Twisting Fingers

Our hens spend a lot of time roaming around our yard in the summer, and the little plants that pop up in the  vegetable garden are very tempting treats. Stern warnings and pleading has not deterred those little eating machines, so some sort of physical barrier was in order.

I found some rolls of page wire in our woods a few years ago and dug them out last month. There were four sections, all basically sunk into to the the ground and firmly attached with tree roots. My best guess is that the original fence was built some time in the 1930s and could have been taken down after the 1960 West Prince Forest Fire when what had been farm fields was allowed to grow up into the forest that surrounds us now. The wire is old and rusty, kind of brittle, but good enough for what I need. It was easy to find enough small spruce trees that had blown over in the woods to make the fence posts and so I’m now putting my rickety fence together.

Page wire

The person who rolled up each length of fence made sure that it was well secured, the ends wound around to hold the roll together.

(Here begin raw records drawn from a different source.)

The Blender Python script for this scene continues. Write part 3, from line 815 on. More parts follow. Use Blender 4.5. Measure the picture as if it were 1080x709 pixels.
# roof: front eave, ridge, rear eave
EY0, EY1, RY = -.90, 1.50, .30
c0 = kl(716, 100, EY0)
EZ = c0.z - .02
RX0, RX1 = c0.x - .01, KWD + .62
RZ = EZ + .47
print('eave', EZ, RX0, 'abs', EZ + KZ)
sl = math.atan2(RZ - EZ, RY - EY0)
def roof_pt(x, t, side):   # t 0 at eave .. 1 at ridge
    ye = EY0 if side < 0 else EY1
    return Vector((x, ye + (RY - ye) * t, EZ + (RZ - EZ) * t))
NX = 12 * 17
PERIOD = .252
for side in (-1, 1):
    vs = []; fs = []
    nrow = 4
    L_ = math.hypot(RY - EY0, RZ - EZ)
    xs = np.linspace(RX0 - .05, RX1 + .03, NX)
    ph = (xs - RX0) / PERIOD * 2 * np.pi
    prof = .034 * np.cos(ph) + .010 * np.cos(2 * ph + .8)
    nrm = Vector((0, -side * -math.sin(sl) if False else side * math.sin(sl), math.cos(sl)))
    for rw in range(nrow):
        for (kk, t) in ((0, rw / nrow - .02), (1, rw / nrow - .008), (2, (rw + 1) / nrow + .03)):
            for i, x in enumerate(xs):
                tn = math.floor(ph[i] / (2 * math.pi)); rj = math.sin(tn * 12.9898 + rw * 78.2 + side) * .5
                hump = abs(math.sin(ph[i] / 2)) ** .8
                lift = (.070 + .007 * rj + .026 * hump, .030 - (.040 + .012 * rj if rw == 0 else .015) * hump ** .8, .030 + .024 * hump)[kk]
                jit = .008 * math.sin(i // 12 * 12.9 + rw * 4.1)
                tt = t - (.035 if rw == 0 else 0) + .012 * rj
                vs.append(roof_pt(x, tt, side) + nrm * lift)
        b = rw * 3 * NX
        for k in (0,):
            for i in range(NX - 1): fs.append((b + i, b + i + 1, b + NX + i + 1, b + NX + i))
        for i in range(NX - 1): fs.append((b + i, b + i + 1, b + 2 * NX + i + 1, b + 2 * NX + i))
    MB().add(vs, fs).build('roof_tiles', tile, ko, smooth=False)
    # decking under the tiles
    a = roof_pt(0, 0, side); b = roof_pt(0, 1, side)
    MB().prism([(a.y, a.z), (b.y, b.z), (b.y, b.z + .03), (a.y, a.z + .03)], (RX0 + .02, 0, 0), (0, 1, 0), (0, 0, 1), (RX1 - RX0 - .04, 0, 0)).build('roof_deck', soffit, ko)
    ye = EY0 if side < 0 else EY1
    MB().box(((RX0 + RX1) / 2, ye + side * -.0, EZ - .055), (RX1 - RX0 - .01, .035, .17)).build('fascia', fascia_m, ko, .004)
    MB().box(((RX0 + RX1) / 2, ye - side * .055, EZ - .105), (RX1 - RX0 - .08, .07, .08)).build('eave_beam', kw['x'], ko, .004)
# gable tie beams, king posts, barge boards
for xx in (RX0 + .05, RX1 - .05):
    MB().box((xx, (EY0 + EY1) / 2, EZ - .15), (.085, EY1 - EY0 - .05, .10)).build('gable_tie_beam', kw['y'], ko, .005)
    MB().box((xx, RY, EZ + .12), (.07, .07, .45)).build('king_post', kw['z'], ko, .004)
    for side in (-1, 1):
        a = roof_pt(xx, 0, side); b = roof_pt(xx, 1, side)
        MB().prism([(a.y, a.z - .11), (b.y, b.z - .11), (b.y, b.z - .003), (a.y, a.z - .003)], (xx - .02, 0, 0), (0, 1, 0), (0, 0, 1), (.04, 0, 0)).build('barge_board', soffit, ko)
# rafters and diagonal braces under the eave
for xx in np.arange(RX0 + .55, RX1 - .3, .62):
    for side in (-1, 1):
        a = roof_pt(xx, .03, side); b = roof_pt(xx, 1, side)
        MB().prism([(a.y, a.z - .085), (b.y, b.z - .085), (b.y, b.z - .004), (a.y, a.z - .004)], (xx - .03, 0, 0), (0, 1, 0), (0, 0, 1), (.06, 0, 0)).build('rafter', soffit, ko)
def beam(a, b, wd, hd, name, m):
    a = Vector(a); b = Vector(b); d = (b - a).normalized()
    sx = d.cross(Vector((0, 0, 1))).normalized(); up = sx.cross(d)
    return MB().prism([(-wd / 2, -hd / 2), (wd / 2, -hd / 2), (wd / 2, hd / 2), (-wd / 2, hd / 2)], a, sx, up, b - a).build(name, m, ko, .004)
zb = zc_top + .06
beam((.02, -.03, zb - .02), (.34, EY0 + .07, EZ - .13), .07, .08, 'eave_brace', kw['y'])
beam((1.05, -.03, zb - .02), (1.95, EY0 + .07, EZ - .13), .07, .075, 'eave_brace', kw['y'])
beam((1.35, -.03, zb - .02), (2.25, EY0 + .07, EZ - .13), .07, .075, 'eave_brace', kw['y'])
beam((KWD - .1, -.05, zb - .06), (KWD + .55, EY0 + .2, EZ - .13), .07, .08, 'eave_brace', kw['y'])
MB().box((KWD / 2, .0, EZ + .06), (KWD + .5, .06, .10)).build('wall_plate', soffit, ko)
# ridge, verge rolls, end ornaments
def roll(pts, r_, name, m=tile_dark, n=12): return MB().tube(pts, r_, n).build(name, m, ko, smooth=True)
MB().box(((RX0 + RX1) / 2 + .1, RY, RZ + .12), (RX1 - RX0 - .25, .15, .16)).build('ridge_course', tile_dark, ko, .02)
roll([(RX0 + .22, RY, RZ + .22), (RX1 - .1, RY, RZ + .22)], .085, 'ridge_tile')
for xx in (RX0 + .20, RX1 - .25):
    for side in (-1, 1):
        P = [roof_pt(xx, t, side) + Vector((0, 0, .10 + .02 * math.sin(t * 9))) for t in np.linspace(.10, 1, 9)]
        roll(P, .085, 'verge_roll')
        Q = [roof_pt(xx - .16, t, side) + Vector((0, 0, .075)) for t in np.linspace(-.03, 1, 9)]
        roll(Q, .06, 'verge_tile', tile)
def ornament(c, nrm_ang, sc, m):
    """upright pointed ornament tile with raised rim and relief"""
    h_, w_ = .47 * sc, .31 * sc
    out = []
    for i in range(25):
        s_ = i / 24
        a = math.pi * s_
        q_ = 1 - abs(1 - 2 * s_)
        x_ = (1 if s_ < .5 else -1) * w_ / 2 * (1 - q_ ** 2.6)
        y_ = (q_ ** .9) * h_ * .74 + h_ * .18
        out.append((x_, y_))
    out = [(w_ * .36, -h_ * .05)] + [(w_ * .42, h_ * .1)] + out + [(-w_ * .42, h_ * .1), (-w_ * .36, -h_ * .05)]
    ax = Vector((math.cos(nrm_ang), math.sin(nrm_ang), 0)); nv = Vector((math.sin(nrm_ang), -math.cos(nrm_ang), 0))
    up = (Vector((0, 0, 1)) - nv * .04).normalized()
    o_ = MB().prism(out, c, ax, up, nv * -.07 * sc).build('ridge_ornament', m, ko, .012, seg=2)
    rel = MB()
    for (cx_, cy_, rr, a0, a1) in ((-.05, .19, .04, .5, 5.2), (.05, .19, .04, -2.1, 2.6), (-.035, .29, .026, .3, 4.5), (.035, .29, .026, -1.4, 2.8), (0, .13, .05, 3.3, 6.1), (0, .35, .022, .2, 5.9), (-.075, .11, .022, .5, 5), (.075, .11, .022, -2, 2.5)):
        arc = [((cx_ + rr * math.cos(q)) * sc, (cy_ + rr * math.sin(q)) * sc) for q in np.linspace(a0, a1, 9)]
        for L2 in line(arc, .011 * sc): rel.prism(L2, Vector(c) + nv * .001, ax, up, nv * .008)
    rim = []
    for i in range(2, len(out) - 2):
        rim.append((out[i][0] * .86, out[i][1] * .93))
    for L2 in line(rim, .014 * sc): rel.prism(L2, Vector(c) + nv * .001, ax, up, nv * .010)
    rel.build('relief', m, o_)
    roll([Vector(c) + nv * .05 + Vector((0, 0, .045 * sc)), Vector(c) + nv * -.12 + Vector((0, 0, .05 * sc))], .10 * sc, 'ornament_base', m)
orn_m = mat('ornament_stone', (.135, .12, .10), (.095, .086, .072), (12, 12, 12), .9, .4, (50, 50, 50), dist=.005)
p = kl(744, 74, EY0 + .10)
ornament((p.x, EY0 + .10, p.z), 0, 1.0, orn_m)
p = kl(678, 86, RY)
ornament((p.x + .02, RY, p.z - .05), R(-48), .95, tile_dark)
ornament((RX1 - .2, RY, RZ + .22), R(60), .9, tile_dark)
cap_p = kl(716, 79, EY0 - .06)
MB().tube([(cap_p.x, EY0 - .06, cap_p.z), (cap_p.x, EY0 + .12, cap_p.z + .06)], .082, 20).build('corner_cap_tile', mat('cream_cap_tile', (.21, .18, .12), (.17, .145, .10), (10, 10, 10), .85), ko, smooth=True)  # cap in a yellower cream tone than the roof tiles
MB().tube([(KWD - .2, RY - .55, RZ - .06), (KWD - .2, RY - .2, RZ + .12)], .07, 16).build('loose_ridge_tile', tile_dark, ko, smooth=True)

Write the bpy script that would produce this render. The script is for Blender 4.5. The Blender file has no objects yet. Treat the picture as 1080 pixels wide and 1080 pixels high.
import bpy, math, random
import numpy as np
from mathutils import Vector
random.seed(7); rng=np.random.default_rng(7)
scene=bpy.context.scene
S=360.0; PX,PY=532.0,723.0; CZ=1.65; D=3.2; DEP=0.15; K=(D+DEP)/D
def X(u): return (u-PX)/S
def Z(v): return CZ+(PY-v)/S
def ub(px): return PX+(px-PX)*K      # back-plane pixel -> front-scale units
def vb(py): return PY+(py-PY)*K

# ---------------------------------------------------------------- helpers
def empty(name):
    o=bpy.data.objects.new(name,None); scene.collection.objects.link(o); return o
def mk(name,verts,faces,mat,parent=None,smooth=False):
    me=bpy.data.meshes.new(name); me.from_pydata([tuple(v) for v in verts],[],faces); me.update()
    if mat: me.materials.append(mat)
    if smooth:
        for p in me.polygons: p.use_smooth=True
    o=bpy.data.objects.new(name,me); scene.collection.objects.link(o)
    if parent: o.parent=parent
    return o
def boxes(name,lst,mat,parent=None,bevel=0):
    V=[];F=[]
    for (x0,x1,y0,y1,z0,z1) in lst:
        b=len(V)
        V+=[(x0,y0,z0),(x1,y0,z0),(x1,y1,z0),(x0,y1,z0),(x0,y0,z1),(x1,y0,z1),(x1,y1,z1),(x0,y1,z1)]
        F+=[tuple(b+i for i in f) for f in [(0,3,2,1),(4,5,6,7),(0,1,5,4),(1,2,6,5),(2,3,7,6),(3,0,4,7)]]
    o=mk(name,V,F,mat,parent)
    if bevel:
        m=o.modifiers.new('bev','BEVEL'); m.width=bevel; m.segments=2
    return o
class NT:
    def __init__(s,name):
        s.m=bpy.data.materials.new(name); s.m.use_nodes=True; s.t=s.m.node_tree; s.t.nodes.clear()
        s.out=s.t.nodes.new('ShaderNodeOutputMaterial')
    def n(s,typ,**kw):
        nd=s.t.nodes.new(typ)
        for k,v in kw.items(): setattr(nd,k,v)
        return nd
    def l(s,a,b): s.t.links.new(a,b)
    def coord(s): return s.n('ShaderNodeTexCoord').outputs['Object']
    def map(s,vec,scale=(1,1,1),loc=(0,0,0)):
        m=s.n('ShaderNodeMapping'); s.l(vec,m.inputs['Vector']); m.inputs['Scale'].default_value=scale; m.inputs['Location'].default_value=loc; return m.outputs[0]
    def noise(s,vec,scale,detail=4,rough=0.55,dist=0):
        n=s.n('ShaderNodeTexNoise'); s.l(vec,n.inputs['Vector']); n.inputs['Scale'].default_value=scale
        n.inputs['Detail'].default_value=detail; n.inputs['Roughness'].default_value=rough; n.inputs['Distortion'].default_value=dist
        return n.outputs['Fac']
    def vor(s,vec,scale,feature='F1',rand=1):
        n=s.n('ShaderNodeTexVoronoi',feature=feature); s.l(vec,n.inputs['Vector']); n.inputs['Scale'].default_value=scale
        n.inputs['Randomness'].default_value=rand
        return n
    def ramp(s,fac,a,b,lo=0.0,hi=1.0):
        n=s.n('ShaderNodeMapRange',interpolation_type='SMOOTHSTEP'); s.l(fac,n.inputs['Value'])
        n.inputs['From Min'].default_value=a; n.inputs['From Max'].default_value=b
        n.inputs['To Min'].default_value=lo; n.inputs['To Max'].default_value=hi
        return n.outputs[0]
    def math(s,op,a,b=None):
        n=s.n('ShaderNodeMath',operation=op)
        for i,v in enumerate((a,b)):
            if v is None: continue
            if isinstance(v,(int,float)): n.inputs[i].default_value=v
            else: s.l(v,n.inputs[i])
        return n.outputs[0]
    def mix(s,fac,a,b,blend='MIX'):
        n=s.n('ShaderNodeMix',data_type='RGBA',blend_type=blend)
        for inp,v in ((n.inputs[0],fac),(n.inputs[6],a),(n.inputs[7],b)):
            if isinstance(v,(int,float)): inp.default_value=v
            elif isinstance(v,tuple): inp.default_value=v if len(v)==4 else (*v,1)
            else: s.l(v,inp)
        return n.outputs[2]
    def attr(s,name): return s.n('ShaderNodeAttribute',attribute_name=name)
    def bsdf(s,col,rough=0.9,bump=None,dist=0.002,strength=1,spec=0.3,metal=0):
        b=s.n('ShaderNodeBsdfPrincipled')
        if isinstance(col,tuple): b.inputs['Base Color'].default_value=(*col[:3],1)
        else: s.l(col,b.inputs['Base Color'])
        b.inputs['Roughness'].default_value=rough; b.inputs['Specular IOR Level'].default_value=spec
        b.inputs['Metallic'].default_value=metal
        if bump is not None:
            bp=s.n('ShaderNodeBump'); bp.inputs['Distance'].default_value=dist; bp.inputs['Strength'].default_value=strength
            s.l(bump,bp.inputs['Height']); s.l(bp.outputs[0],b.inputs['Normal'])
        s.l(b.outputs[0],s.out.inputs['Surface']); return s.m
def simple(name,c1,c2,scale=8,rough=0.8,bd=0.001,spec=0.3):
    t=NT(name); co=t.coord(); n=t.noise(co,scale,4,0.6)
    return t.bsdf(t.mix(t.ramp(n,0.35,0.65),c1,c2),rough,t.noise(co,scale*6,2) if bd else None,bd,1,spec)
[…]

I wonder who took the fence down and what they thought would happen to the page wire? I wonder what they would make of using page wire to keep hens out of a vegetable garden (I know the answer: it’s a dumb idea because chickens can go through page wire, which is really meant for cows and horses…I have a plan, though!).

The hooks all broke as I straightened them, but the fence is good enough, and I’m happy the wire is being used after decades of sitting and waiting for me to find a use for it.